══ Supplied material ══

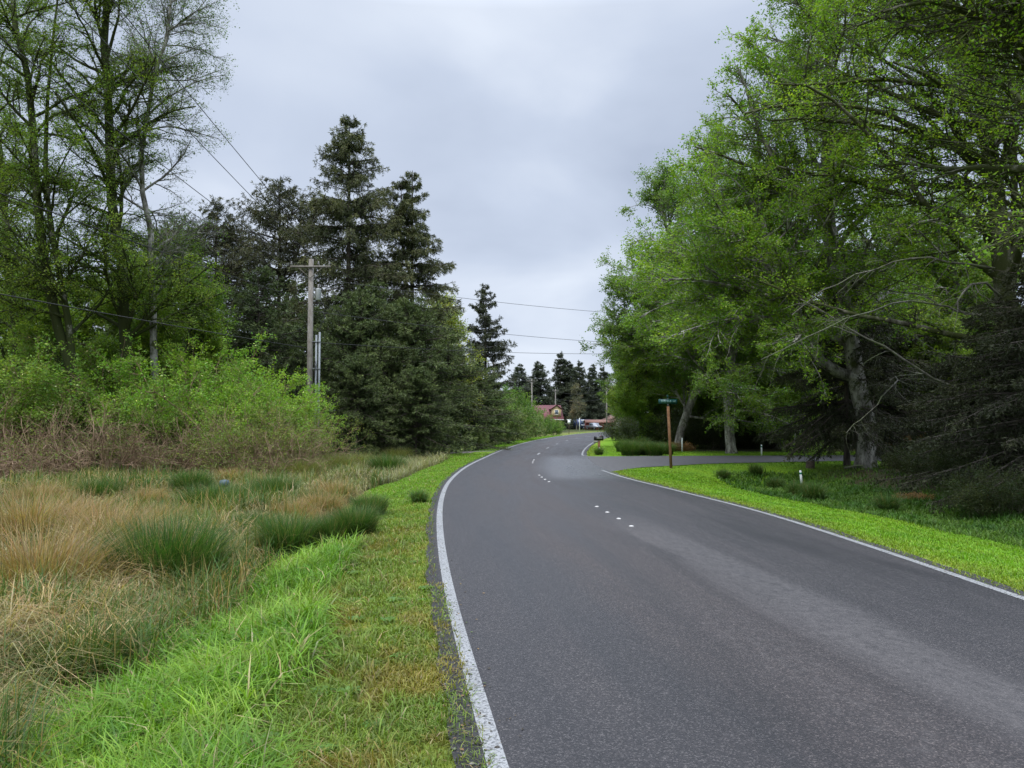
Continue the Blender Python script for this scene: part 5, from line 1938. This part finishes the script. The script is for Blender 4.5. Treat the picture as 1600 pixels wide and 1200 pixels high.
# coach-like motorhome
vp = P(913, 660, 218)
v1 = empty('motorhome', (vp[0], vp[1], -0.03), 0.95)
tag(v1, 'blue and white motorhome parked under the distant spruces', 'motorhome')
ol = [(-4.0, -1.2, 0.45), (3.7, -1.2, 0.45), (4.0, -1.2, 1.0), (3.85, -1.2, 1.9), (3.4, -1.2, 2.7), (-4.0, -1.2, 2.75)]
MB().prism(ol, (0, 2.4, 0)).build('body', M['blue_body'], v1)
MB().box((-0.2, -1.215, 2.45), (7.2, 0.03, 0.3)).box((-0.2, -1.215, 1.15), (7.4, 0.03, 0.16)).build('stripe', M['white'], v1)
for k in range(5):
    MB().box((-3.1 + k * 1.35, -1.21, 1.85), (0.95, 0.04, 0.6)).build('window', M['white'] if k in (1, 3) else M['glass'], v1)
for x_ in (-2.4, 2.5):
    for y_ in (-1.1, 1.1):
        wheel(v1, x_, y_, 0.42)

# pickup truck
vp = P(928, 660, 198)
v2 = empty('pickup_truck', (vp[0], vp[1], -0.03), -1.1)
tag(v2, 'silver and dark pickup truck parked in front of the distant spruces', 'pickup truck')
ol = [(-2.6, -0.9, 0.5), (2.5, -0.9, 0.5), (2.6, -0.9, 0.95), (1.2, -0.9, 1.12), (0.75, -0.9, 1.75), (-0.7, -0.9, 1.78), (-0.85, -0.9, 1.1), (-2.6, -0.9, 1.08)]
MB().prism(ol, (0, 1.8, 0)).build('body', M['silver'], v2)
MB().prism([(1.05, -0.93, 1.14), (0.7, -0.93, 1.66), (-0.6, -0.93, 1.68), (-0.66, -0.93, 1.14)], (0, 1.86, 0)).build('window', M['glass'], v2)
MB().box((2.56, 0, 0.62), (0.12, 1.8, 0.22)).build('bumper', M['black'], v2)
for y_ in (-0.65, 0.65):
    MB().box((2.58, y_, 0.85), (0.06, 0.3, 0.12)).build('headlight', M['white'], v2)
for x_ in (-1.7, 1.65):
    for y_ in (-0.85, 0.85):
        wheel(v2, x_, y_, 0.38)

# far small things: white post, sign on a post
vp = P(905.5, 660, 160)
tag(MB().tube([(vp[0], vp[1], -0.2), (vp[0], vp[1], 2.6), (vp[0], vp[1], 2.75)], [0.09, 0.09, 0.05], 10).build('white_post', M['white'], None, True),
    'plain white post standing in front of the blue motorhome', 'post')
vp = P(889, 660, 128)
s2 = empty('road_sign', (vp[0], vp[1], -0.05), 0.2)
tag(s2, 'small pale road sign seen edge on, at the left roadside far ahead', 'road sign')
MB().tube([(0, 0, -0.2), (0, 0, 2.3)], 0.04, 8).build('post', M['stump'], s2, True)
MB().box((0, -0.05, 1.95), (0.45, 0.03, 0.6)).box((0, -0.05, 2.33), (0.7, 0.03, 0.14)).build('panel', M['white'], s2)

═══

* Written problem: Reproduce every line of the material precisely, omitting its pictures.

* Problem solution:
Continue the Blender Python script for this scene: part 5, from line 1938. This part finishes the script. The script is for Blender 4.5. Treat the picture as 1600 pixels wide and 1200 pixels high.
# coach-like motorhome
vp = P(913, 660, 218)
v1 = empty('motorhome', (vp[0], vp[1], -0.03), 0.95)
tag(v1, 'blue and white motorhome parked under the distant spruces', 'motorhome')
ol = [(-4.0, -1.2, 0.45), (3.7, -1.2, 0.45), (4.0, -1.2, 1.0), (3.85, -1.2, 1.9), (3.4, -1.2, 2.7), (-4.0, -1.2, 2.75)]
MB().prism(ol, (0, 2.4, 0)).build('body', M['blue_body'], v1)
MB().box((-0.2, -1.215, 2.45), (7.2, 0.03, 0.3)).box((-0.2, -1.215, 1.15), (7.4, 0.03, 0.16)).build('stripe', M['white'], v1)
for k in range(5):
    MB().box((-3.1 + k * 1.35, -1.21, 1.85), (0.95, 0.04, 0.6)).build('window', M['white'] if k in (1, 3) else M['glass'], v1)
for x_ in (-2.4, 2.5):
    for y_ in (-1.1, 1.1):
        wheel(v1, x_, y_, 0.42)

# pickup truck
vp = P(928, 660, 198)
v2 = empty('pickup_truck', (vp[0], vp[1], -0.03), -1.1)
tag(v2, 'silver and dark pickup truck parked in front of the distant spruces', 'pickup truck')
ol = [(-2.6, -0.9, 0.5), (2.5, -0.9, 0.5), (2.6, -0.9, 0.95), (1.2, -0.9, 1.12), (0.75, -0.9, 1.75), (-0.7, -0.9, 1.78), (-0.85, -0.9, 1.1), (-2.6, -0.9, 1.08)]
MB().prism(ol, (0, 1.8, 0)).build('body', M['silver'], v2)
MB().prism([(1.05, -0.93, 1.14), (0.7, -0.93, 1.66), (-0.6, -0.93, 1.68), (-0.66, -0.93, 1.14)], (0, 1.86, 0)).build('window', M['glass'], v2)
MB().box((2.56, 0, 0.62), (0.12, 1.8, 0.22)).build('bumper', M['black'], v2)
for y_ in (-0.65, 0.65):
    MB().box((2.58, y_, 0.85), (0.06, 0.3, 0.12)).build('headlight', M['white'], v2)
for x_ in (-1.7, 1.65):
    for y_ in (-0.85, 0.85):
        wheel(v2, x_, y_, 0.38)

# far small things: white post, sign on a post
vp = P(905.5, 660, 160)
tag(MB().tube([(vp[0], vp[1], -0.2), (vp[0], vp[1], 2.6), (vp[0], vp[1], 2.75)], [0.09, 0.09, 0.05], 10).build('white_post', M['white'], None, True),
    'plain white post standing in front of the blue motorhome', 'post')
vp = P(889, 660, 128)
s2 = empty('road_sign', (vp[0], vp[1], -0.05), 0.2)
tag(s2, 'small pale road sign seen edge on, at the left roadside far ahead', 'road sign')
MB().tube([(0, 0, -0.2), (0, 0, 2.3)], 0.04, 8).build('post', M['stump'], s2, True)
MB().box((0, -0.05, 1.95), (0.45, 0.03, 0.6)).box((0, -0.05, 2.33), (0.7, 0.03, 0.14)).build('panel', M['white'], s2)